Hank Roberts Trio | 31.03.2023

Donaukurier | Karl Leitner
 

Cellisten im Jazz sind zwar nicht mehr exotisch oder lediglich Kontrabassisten mit Nebenjob wie einst, aber rar sind sie immer noch. Mit Hank Roberts aus der New Yorker Avantgarde-Szene gastiert einer ihrer derzeit wich­tigsten Vertreter im Neuburger Birdland Jazzclub. Durch seine Zusammenarbeit mit John Zorn, Robin Eubanks, Django Bates und Bill Frisell hat er sich einen Namen gemacht weit über Insider-Kreise hinaus.

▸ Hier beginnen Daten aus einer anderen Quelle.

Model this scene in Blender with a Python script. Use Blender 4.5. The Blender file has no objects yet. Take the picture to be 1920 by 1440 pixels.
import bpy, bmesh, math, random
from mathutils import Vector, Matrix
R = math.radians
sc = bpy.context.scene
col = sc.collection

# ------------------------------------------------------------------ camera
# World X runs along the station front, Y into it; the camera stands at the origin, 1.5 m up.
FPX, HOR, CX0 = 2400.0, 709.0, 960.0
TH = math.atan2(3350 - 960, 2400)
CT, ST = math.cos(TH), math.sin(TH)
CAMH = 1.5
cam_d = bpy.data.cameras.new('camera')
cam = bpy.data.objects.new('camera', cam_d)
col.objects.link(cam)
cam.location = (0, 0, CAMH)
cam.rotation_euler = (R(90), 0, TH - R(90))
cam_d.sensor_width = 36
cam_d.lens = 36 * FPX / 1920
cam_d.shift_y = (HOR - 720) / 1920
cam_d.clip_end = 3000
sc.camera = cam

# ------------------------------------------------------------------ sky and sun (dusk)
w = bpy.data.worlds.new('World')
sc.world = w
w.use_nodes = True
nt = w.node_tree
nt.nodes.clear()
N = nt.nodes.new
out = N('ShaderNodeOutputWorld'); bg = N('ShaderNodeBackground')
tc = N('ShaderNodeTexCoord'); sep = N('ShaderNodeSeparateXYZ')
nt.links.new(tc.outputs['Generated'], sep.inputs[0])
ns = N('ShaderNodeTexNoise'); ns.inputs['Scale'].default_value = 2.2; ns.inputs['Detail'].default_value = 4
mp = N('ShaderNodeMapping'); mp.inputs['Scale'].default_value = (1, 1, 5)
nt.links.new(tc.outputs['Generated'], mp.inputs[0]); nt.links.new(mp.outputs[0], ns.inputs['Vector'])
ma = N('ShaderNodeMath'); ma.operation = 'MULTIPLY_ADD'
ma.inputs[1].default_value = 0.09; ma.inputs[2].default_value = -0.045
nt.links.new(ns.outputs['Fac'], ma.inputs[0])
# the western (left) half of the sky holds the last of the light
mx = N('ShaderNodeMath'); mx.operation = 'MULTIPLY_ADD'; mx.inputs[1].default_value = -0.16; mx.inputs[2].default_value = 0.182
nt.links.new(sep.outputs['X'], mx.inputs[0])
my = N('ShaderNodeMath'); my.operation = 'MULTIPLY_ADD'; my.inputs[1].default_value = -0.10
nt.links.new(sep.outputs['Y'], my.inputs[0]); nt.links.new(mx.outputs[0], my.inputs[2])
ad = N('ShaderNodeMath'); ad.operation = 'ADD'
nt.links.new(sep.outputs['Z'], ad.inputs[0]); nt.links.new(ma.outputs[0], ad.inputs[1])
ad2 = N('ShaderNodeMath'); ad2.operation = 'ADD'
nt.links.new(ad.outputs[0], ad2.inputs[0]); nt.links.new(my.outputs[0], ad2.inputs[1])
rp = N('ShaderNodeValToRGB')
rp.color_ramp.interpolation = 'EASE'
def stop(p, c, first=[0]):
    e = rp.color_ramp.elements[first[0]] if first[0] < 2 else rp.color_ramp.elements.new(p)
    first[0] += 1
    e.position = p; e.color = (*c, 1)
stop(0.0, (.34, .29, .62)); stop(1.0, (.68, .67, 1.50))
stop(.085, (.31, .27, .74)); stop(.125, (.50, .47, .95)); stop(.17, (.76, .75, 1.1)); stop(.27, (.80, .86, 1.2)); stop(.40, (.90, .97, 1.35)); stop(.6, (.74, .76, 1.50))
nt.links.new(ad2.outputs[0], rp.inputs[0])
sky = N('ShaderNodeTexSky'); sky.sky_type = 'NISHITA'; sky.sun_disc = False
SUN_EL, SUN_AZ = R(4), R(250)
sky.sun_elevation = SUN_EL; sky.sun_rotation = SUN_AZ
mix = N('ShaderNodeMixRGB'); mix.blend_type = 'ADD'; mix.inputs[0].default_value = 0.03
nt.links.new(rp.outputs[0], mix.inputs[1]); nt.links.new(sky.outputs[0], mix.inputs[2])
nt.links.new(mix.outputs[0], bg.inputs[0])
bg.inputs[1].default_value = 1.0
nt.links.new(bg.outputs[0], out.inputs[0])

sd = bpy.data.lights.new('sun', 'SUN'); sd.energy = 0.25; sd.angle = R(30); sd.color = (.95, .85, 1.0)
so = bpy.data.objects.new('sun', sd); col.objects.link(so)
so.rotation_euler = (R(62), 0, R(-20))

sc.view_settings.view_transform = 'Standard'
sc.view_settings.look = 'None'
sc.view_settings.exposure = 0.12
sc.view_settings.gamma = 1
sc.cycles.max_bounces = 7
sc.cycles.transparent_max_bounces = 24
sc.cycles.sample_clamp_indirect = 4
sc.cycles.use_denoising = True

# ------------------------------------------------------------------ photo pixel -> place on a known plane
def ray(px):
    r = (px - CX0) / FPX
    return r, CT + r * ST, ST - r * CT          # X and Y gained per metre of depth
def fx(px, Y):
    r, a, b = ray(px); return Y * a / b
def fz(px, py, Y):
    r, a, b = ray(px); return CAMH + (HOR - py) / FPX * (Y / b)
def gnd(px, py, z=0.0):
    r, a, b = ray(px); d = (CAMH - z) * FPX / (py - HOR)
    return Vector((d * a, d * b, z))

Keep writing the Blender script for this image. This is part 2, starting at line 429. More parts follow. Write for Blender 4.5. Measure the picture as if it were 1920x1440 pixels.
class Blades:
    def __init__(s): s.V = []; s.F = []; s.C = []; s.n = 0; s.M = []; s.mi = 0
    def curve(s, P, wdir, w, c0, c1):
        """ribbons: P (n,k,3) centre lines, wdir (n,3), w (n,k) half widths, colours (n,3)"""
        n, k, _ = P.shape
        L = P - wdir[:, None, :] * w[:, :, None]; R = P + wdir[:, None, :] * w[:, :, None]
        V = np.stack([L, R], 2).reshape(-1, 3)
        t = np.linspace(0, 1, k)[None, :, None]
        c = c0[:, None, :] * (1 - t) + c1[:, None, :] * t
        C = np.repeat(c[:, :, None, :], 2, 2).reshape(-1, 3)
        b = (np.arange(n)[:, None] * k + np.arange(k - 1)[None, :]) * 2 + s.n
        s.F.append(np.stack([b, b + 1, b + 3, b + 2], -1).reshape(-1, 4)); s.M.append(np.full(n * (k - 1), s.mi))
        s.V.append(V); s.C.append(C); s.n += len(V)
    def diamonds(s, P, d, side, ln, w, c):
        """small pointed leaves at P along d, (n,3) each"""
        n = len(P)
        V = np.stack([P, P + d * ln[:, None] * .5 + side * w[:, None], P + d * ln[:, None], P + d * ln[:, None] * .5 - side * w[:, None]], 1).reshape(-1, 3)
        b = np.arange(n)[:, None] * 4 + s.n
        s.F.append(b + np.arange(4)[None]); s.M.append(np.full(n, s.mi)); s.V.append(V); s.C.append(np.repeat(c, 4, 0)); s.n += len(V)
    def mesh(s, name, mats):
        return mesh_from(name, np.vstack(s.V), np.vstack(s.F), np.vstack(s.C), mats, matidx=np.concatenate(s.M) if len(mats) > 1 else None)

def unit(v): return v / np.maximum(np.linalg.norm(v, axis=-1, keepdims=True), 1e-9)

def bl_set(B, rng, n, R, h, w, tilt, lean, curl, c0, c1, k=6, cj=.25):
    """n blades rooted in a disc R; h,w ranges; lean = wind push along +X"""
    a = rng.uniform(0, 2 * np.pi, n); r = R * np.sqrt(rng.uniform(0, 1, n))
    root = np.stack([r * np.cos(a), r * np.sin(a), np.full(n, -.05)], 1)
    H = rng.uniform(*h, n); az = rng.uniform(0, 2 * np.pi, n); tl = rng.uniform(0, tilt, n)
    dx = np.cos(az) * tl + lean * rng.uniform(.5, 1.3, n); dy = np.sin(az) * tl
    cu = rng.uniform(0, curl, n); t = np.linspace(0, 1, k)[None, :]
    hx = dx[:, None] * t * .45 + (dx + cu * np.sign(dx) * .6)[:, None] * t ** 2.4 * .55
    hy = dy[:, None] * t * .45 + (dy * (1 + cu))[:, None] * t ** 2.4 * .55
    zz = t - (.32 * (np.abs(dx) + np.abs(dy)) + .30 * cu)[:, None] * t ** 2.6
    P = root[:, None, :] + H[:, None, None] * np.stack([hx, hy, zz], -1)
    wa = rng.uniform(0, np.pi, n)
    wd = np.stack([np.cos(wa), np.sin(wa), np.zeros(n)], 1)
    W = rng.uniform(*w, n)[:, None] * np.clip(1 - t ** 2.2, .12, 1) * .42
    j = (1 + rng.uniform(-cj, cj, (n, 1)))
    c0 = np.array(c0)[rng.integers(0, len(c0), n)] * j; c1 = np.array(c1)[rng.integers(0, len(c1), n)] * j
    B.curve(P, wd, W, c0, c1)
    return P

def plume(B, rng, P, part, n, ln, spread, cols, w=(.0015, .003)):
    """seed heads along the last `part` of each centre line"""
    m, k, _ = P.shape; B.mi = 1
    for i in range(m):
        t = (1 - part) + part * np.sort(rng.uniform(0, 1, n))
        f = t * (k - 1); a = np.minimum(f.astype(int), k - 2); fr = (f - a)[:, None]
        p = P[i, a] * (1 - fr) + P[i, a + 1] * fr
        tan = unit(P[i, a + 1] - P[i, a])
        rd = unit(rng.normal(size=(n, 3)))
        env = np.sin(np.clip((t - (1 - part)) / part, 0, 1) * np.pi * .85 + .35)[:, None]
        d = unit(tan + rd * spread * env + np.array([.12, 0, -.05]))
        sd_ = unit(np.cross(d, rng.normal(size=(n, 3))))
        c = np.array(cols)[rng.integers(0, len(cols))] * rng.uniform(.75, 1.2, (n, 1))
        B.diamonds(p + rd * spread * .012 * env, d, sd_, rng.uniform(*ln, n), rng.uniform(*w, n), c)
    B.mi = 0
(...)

Das Publikum im erfreulich gut besuch­ten Club darf also durchaus gespannt sein auf das, was es in den nächsten zwei Stunden zu hören bekommen wird. Und, wie sich herausstellt, völlig zurecht. Be­reits der Beginn ist herausfordernd. Meh­rere kleine Rinnsale plätschern zu Tal, haben erst einmal nichts miteinander zu tun, vereinigen sich zu einem kleinen Bach in einem gemeinsamen Bett. Stän­dig ändert sich die Fließgeschwindigkeit, irgendwann werden sie zu einem Fluss, der immer wieder neue Wassermassen von links und rechts aufnimmt. Schließ­lich schwillt das Gewässer zum Strom an, um sich anschließend im Dunst zu verlieren.

Was Roberts und seine beiden Partner, Aruán Ortiz am Flügel und Matt Wilson am Schlagzeug, bis hierher abliefern, lässt Bilder im Kopf entstehen, eines wie das oben beschriebene oder auch ein ganz anderes. Dem gegenüber stehen griffige, vergleichsweise melodische, rhythmisch eindeutigere und somit leich­ter zugängliche Passagen, wobei die Übergänge abrupt oder fließend sein können, nie aber ungeplant, denn vieles wurde vorab notiert, was man an den Notenblättern ablesen kann. Die sind notwendig, weil die Stücke des Abends dermaßen neu sind, dass sie erst im Herbst diesen Jahres veröffentlicht wer­den sollen. Der Übergang zwischen den Polen wird hier zum Prinzip erhoben. Nach dem Prolog des Cellisten oder des Pianisten, der alle Optionen offen lässt, findet man sich plötzlich in einer Melo­die von Coltrane oder Monk wieder. Oder geht mit Roberts auf große Entde­ckerreise.

Das Cello als Bassersatz, klanglich ver­fremdet vermittels Slapping, gestrichen, gezupft, der Flügel als Ausgangspunkt minimalistischer Figuren oder sprudeln­der Kaskaden, mal mit gedämpften Sai­ten gespielt, mal über nur ganz sachte berührte Tasten zum Klingen gebracht, ein Drummer, der die Spur weist, als Schatten seinen Kollegen nicht von der Seite weicht oder selber über die Stränge schlägt. Es herrscht rege Betriebsamkeit, die Spannung ist enorm, auch vor der Bühne, weil sehr schnell offensichtlich ist, dass hier nur eines erwartbar ist, nämlich das Unerwartete. Und es be­weist sich einmal mehr, dass auch aus­komponierte Musik durchaus nicht auf ewige Zeiten festgezurrt sein muss, dass der Aspekt des steten Werdens und Ver­gehens, der permanenten Wandelbarkeit geradezu ein Alleinstellungs­merkmal des Jazz ist. Die Musik dieses Abends mäan­dert, verdichtet sich, ist greifbar, verf­lüchtigt sich, ist überra­schend konkret, entzieht sich dem Zu­griff, wirkt schein­bar zufällig und ist doch geplant. Ob man sie letztendlich unter „Avantgarde“ oder „Modern Jazz“ einsortiert, ist völlig egal. Unter „ein­zigartig“ wäre vermut­lich am sinnvolls­ten.